Please note: Couples should be diligently avoid the following behaviors to ensure better relationship satisfaction and emotional fulfillment.

  • Dig your feet in the ground and insist that no matter what your partner says, you are definitely right.
  • Don’t respond when your partner asks you something.
  • Stop doing the activities you know your partner enjoys.
  • Tell your friends about your arguments.
  • Stop going on dates and just believe that staying at home in the living room together is how you spend quality time together.
  • Stop calling or communicating support during long work days.
  • Don’t offer to help your honey when they have a lot of life stress on their plate.
  • Talk over your partner at every opportunity, especially when you are upset.

Obviously, the solution to this is to do the opposite. The skills to do the opposite of the above will make you a better communicator, a better listener and someone who is in tune with their partner and mindful of their needs. You can’t go wrong with that combination!

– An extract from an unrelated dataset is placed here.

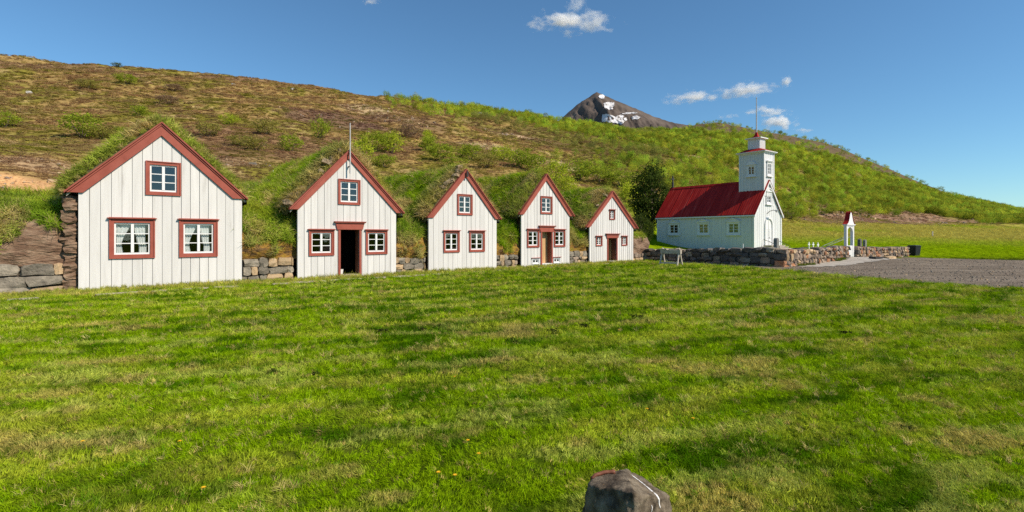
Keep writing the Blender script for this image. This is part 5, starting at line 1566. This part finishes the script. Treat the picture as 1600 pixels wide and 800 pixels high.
# clumps of torn turf on the lawn and dandelions
lawn_clods = [(685, 513.5), (652, 518), (603, 520), (430, 583), (237, 629), (1000, 500), (1070, 490), (1320, 522), (910, 513), (865, 522), (1462, 620), (1410, 668), (490, 587), (800, 535), (1008, 640)]
CL_M = [unlinked(leaf_cloud(9, 22, .11, 1700+s, .5, .22, .18, .24), 'clod', M['leaf_obj']).data for s in range(3)]
for i, (px, py) in enumerate(lawn_clods):
    Y = CAM_H*800/(py-368); p = ((px-800)/800*Y, Y)
    s = .016*Y*random.uniform(.8, 1.3)
    o = link_mesh('turf_clod', CL_M[i % 3], None, (p[0], p[1], gz(*p)), (0, 0, random.uniform(0, 6)), (s*1.5, s, s*.9)); o.color = (.035, .045, .012, 1)
    tag(o, 'small dark clod of torn turf lying on the lawn', 'turf clod', 'torn turf clods on the lawn')
mb = MB(); fl_c = []
for k in range(18):
    a = 2*math.pi*k/18
    for r_, zz in ((1, .0), (.7, .12)):
        a2 = a+(.17 if r_ < 1 else 0); mb.add([(0, 0, .0), (r_*.6*math.cos(a2-.2), r_*.6*math.sin(a2-.2), zz+.12), (r_*math.cos(a2), r_*math.sin(a2), zz+.18), (r_*.6*math.cos(a2+.2), r_*.6*math.sin(a2+.2), zz+.12)], [(0, 1, 2, 3)])
M['dandelion'] = surf('dandelion', [(.3, (.75,.42,.01)), (.7, (.8,.5,.02))], 50)
M['stem_green'] = surf('stem_green', [(.3, (.10,.15,.03)), (.7, (.13,.18,.04))], 50)
fm = mb.mesh('flower_head', M['dandelion'])
mb = MB(); mb.tube([(0, 0, 0), (.1, 0, .5), (0, 0, 1)], [.06, .05, .05], 5); sm = mb.mesh('flower_stem', M['stem_green'])
for i, (px, py) in enumerate([(281, 700), (685, 752), (711, 753), (731, 702), (748, 719), (710, 596), (1011, 649), (967, 521), (1083, 660), (129, 700), (318, 772), (1596, 455), (1588, 453), (1575, 452), (1560, 451), (1388, 446), (1430, 448)]):
    Y = CAM_H*800/(py-368); p = ((px-800)/800*Y, Y); hh = random.uniform(.045, .07)
    d = thing('dandelion', 'yellow dandelion flower in the foreground lawn' if py > 500 else 'yellow dandelion at the edge of the gravel', 'flower', (p[0], p[1], gz(*p)), random.uniform(0, 6), 'dandelions in the lawn' if py > 500 else 'dandelions along the gravel')
    link_mesh('head', fm, d, (0, 0, hh), None, (.017, .017, .017) if py > 500 else (.04, .04, .04)); link_mesh('stem', sm, d, None, None, (.03, .03, hh))
# weeds at the foot of the warm wall
for i, q in enumerate((1.1, 2.2, 5.6, 6.3)):
    p = YC + YB*q - YA*.45; P = np.column_stack([rng.normal(p.x, .10, 26), rng.normal(p.y, .06, 26), np.full(26, gz(p.x, p.y))])
    scatter('weed_tuft', P, euler_lean(rng.uniform(0, 6.28, 26), rng.uniform(0, .6, 26), rng.uniform(0, 6.28, 26)), rng.uniform(.10, .24, 26), np.tile([.15, .21, .02], (26, 1)), LONG_T,
            label='bright green weeds at the sunny foot of the churchyard wall', cat='weeds')

# ------------------------------------------------------------------ the mountain behind
def mountain():
    D = 2600.0; k = D/800
    ax, az = 133*k, 225*k
    def hz(x, y):
        from mathutils import noise as nz
        dx = x-ax; dy = y-D
        # ridge running down to the right and a shorter one to the left
        lft = np.interp(-dx, [0, 30*k, 55*k, 90*k, 160*k, 400*k], [225, 206, 184, 150, 100, 0])*k
        rgt = np.interp(dx, [0, 12*k, 40*k, 60*k, 90*k, 122*k, 170*k, 260*k, 420*k, 700*k], [225, 219, 207, 199, 186, 176, 170, 150, 90, 0])*k
        return np.where(dx < 0, lft, rgt)
    nx, ny = 420, 110; X = np.linspace(ax-320*k, ax+420*k, nx); Yv = D + np.concatenate([-np.linspace(700, 0, 80), np.linspace(12, 420, 30)])
    XX, YY = np.meshgrid(X, Yv)
    crest = hz(XX, YY); d = YY-D
    rib = fbm(XX/75+d/400, d/420, 5, 901)-.5; fine = fbm(XX/17+d/160, YY/90, 4, 911)-.5
    Z = crest - np.abs(d)*np.where(d < 0, .62, 1.1) + (rib*170*np.clip(np.abs(d)/300, 0, 1) + fine*46*np.clip(np.abs(d)/120, .12, 1))
    strata = np.sin(Z/17)*3.5*np.clip(np.abs(d)/100, 0, 1); Z = Z+strata
    Z = np.maximum(Z, -30)
    mb = MB(); mb.grid([[(XX[i, j], YY[i, j], Z[i, j]) for j in range(nx)] for i in range(ny)])
    t = thing('mountain', 'dark bare mountain peak with snow patches behind the green hill', 'mountain', (0, 0, 0), kind='structure')
    mb.build('slope', M['scree'], t, smooth=True)
    bv = BVHTree.FromPolygons([Vector(v) for v in mb.v], mb.f)
    snow = [[(936,149),(941,148),(945,151),(944,154),(940,155),(936,153)],
            [(943,162),(950,160),(959,161),(960,165),(957,168),(958,171),(950,172),(945,169)],
            [(942,180),(948,178),(955,181),(962,183),(970,180),(975,182),(972,187),(976,190),(972,195),(962,193),(950,191),(941,190)],
            [(970,178),(980,176),(992,176),(996,177),(990,178),(976,179)],
            [(986,183),(994,181),(1001,184),(997,187),(989,187)],
            [(974,185),(979,184),(980,188),(976,189)]]
    for poly in snow:
        k_ = MB(); P = []
        # subdivide the outline and drape it on the slope
        cx = sum(p[0] for p in poly)/len(poly); cy = sum(p[1] for p in poly)/len(poly); rings = []
        out = []
        for a, b in zip(poly, poly[1:]+poly[:1]):
            for f in (0, .14, .28, .42, .56, .7, .84): out.append((a[0]+(b[0]-a[0])*f+random.uniform(-.55, .55), a[1]+(b[1]-a[1])*f+random.uniform(-.55, .55)))
        for q in (.02, .35, .7, 1.0):
            row = []
            for (x, y) in out+out[:1]:
                dv = Vector(((cx+(x-cx)*q-800)/800, 1, (368-(cy+(y-cy)*q))/800)).normalized()
                h, nn, *_ = bv.ray_cast(Vector((0, 0, CAM_H)), dv)
                row.append(h+nn*2.5*(1 if nn.y < 0 else -1) if h is not None else None)
            rings.append(row)
        if all(p is not None for r in rings for p in r):
            k_.grid(rings); k_.build('snow_patch', M['snow'], t, smooth=True)
M['scree'] = surf('scree', [(.25, (.060,.045,.037)), (.45, (.095,.073,.058)), (.6, (.13,.10,.08)), (.8, (.17,.135,.105))], .012, 9, .95, .8, .05, 6)
mountain()

# ------------------------------------------------------------------ clouds
def cloud_mat(dens, seed, thr=.0):
    m, nt, out = new_mat('cloud_vapour')
    v = mnode(nt, 'ShaderNodeVolumePrincipled'); v.inputs['Color'].default_value = (1, 1, 1, 1); v.inputs['Anisotropy'].default_value = .2
    tc = mnode(nt, 'ShaderNodeTexCoord'); ln = mnode(nt, 'ShaderNodeVectorMath', operation='LENGTH'); nt.links.new(tc.outputs['Object'], ln.inputs[0])
    n = mnode(nt, 'ShaderNodeTexNoise', noise_dimensions='4D'); n.inputs['Scale'].default_value = 2.1; n.inputs['Detail'].default_value = 7; n.inputs['Roughness'].default_value = .58; n.inputs['W'].default_value = seed
    mp = mnode(nt, 'ShaderNodeMapping'); mp.inputs['Scale'].default_value = (1.6, 1, .8); nt.links.new(tc.outputs['Object'], mp.inputs[0]); nt.links.new(mp.outputs[0], n.inputs['Vector'])
    a = mnode(nt, 'ShaderNodeMath', operation='MULTIPLY_ADD'); nt.links.new(n.outputs[0], a.inputs[0]); a.inputs[1].default_value = 3.0; a.inputs[2].default_value = -1.02+thr
    b = mnode(nt, 'ShaderNodeMath', operation='SUBTRACT'); nt.links.new(a.outputs[0], b.inputs[0]); nt.links.new(ln.outputs['Value'], b.inputs[1])
    c = mnode(nt, 'ShaderNodeMath', operation='MULTIPLY', use_clamp=False); nt.links.new(b.outputs[0], c.inputs[0]); c.inputs[1].default_value = dens*1.8
    d = mnode(nt, 'ShaderNodeMath', operation='MAXIMUM'); nt.links.new(c.outputs[0], d.inputs[0]); d.inputs[1].default_value = 0
    nt.links.new(d.outputs[0], v.inputs['Density']); nt.links.new(v.outputs[0], out.inputs['Volume'])
    return m
def cloud(px, py, w, h, label, dens=.02, thr=0.0, rot=0.0, D=6000.0):
    k = D/800; mb = MB(); n = 20; m = 12
    rows = []
    for i in range(m+1):
        a = math.pi*i/m; rows.append([(math.sin(a)*math.cos(2*math.pi*j/n), math.sin(a)*math.sin(2*math.pi*j/n), math.cos(a)) for j in range(n+1)])
    mb.grid([r[::-1] for r in rows])
    o = mb.build('cloud', cloud_mat(dens, px*.37+py, thr)); o.location = ((px-800)*k, D, CAM_H+(368-py)*k); o.rotation_euler = (0, rot, 0)
    o.scale = (w/2*k*1.55, max(h, w*.4)/2*k*1.2, h/2*k*1.5)
    tag(o, label, 'cloud', 'small white clouds in the blue sky')
cloud(895, 35, 118, 32, 'largest wispy white cloud at the top of the sky', .020, .05)
cloud(898, 8, 50, 26, 'thin cloud wisp above the largest cloud at the top edge', .008, .0, -.5)
cloud(1080, 153, 78, 20, 'flat white cloud right of the mountain peak', .022, .05, -.08)
cloud(1168, 142, 86, 24, 'long slanting cloud straight above the flagpole of the church', .022, .05, -.14)
cloud(1229, 128, 15, 16, 'tiny white puff of cloud right above the long slanting cloud', .03, .12, .5)
cloud(1200, 174, 62, 15, 'flat white cloud behind the church flagpole', .022, .06)
cloud(1217, 192, 48, 22, 'roundest white cloud, low beside the church tower', .03, .14)
cloud(1140, 182, 38, 9, 'faint thin cloud left of the church flagpole', .010, .0)
cloud(1255, 204, 28, 8, 'small flat cloud lowest above the right hillside', .022, .05)
cloud(580, 2, 26, 12, 'small cloud scrap cut by the top edge above the flagpole house', .02, .05)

I’m not going to leave you hanging, here’s

The Recipe for a Successful Relationship

  • Sometimes you might both be correct, there doesn’t have to be a “winner”.
  • When your partner asks you something, respond to them – let them know you’re listening.
  • Participate in activities just because you know your partner enjoys them.
  • Leave your friends out of your arguments. It’s appropriate to ask for support, but telling the intimate details of what people say when they are mad usually just adds fire to the flames of discord.
  • It’s important to continue to date each other. I meet a lot of couples who say, “We’re together all the time.” That’s not the same as spending quality time together, where you just focus on each other and staying in tune with who you are as friends and lovers.
  • It’s nice to be thought of during the day. It’s easy to get complacent in a relationship and decrease communication. It’s perfectly OK to send your partner a text just saying, “I’m thinking of you” when they are spending long hours away from home.
  • Offer emotional support. You don’t have to solve their problems, but you can be there for them emotionally to let them vent about their stresses to you.
  • Listen to hear you partner, not to react. Couples that slow down their reactions to each other can really hone in and listen to what their partner is saying. This so often leads to more peaceful communication and provides more opportunity for learning about your partner.

This recipe for success seems simple and pretty elementary when you read it, but it takes practice and developing skills to implement it. If you’ve been in conflict with your partner, I would encourage you to pick 1 item off the success recipe and implement it this week and each week, pick a new one to add. Each week, you’ll begin feeling stronger in your abilities to be a communicative, supportive, present and mindful partner. Best wishes for success to you!